A school at North Avenue?
Once upon a time, the fortress that is 200 E. North Avenue was a school for blind children. Then it was Polytechnic Institute. In recent decades, it has been the Dr. Alice G. Pinderhughes Administration Building, headquarters of the Baltimore school sytem.
Now that Andres Alonso is starting to dismantle the building's staff (the number of employees is scheduled to shrink from 1,500 this school year to 1,200 next school year), he wants there to be a school at North Avenue again. No, the central office wouldn't move, but Alonso thinks it would breathe new life into the place if a small school -- maybe even a few classrooms or grades -- could co-exist with all the administrators. During numerous public appearances in the past few weeks, he's floated the idea that schools could come to North Avenue on a rotating basis, perhaps while their permanent facilities are under construction.

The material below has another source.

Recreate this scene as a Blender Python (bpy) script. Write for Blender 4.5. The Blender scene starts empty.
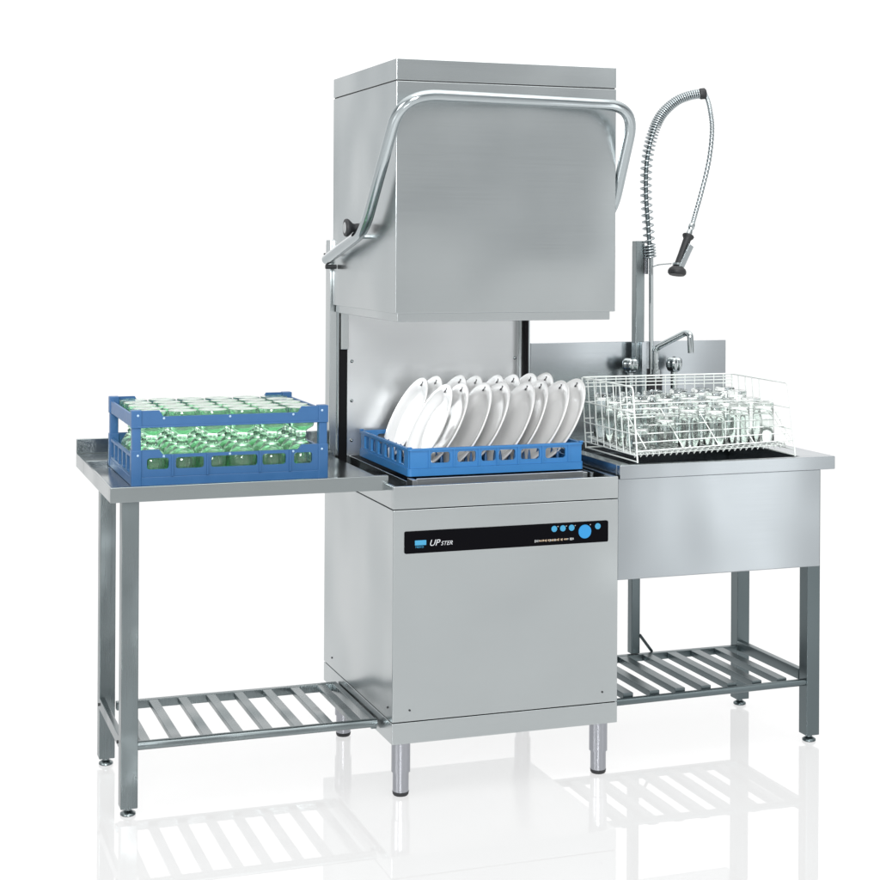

City Councilwoman Mary Pat Clarke was exasperated when she heard Alonso say this during a meeting of the council's education committee last week. Some years back, Clarke and others lobbied to put an annex of Dallas Nicholas and Cecil elementaries at North Avenue so the schools could offer grades six through eight. The councilwoman said school system administrators told her the suggestion was crazy. "I would've done it, Mary Pat," Alonso said.
Could he do it now?
"We don't have enough space," replied a laughing Alonso, who has pledged further cuts to the central office in the future. "It's gonna take a couple of years."